Thanks Chris (our Salford friend!) for posting the provocative piece on history and the Country House...(or at least the CH as presented by the National Trust). It seems legitimate, of course, to point out the rather 'Whiggish' history that institutions such as the NT present to us (or at least those that go to NT properties...there's a clue there maybe?)...but it's not always the case that the Country House sanitizes history...and coincidentally, me and BAs were on a visit to Harewood House this week....

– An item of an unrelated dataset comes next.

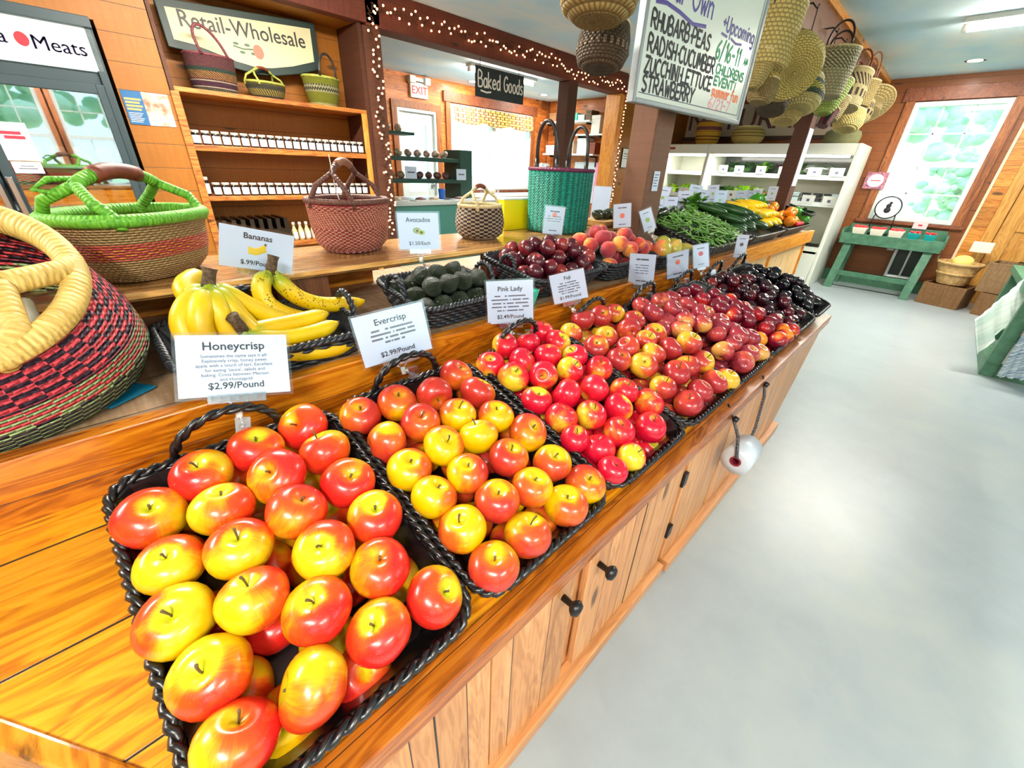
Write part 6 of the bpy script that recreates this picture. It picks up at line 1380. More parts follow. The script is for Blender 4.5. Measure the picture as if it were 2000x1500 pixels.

...and which in 2007 made some attempt to address what could be considered to be a provocative and problematic part of it's own history by including, albeit quite small, displays that directed attention to the links between the establishment of the House and the Slave Trade...(this was part of a wider project on the bicentenary of the Abolition of Slavery in 1807...in Britain anyway)......The Slavery Exhibit display cases are still part of the Display at Harewood...although they seem to be delicately underplayed...but perhaps that's inevitable?..part of the veracity of 'History' is that it is required to be 'coherent' (at least that's one strand of thought in philosophy of history anyway!)....
But that said, I do think that it's useful to disrupt the still waters of historical understanding sometimes.....but maybe the Country House (and National Trust) is too much of an ocean to be touched by 'other' narratives....(there is, in fact, a drip-drip effect of change in the interpretation of Country Houses, with the opening of 'below-stairs' displays...notice there's no mention of 'white slavery' there though!...I'm quite obviously being deliberately provocative here!).........................................
....Anyway, we enjoyed our visit to Harewood....but it did seem to be FULL of ex-Leeds University graduates!...(Thanks Anna....shown here introducing the BAs to the House in the Steward's Room....and thanks to Ruby for an excellent tour (apart from her rather disparaging remarks about the great Alfred Stevens, who apparently 'ruined' a perfectly good R.Adam ceiling in the house......'History' - ultimately it's all about 'fashion and taste')....
.....
Mark

1 comment:

  1. They don't really go in for mea culpa at Harewood do they? Draws in some interesting arguments about apologising for the sins of the fathers, similar in some ways to the differing concepts of ancestry & collective versus individual responsibility. Perhaps if you're going to be cynical, recognising the sticky bits of history in a controlled, anticipatory manner might diffuse wider criticism, without having to self-flagellate. Also worth mentioning that the only non-white faces there now tend to have a mop & bucket... but then that also applies to University.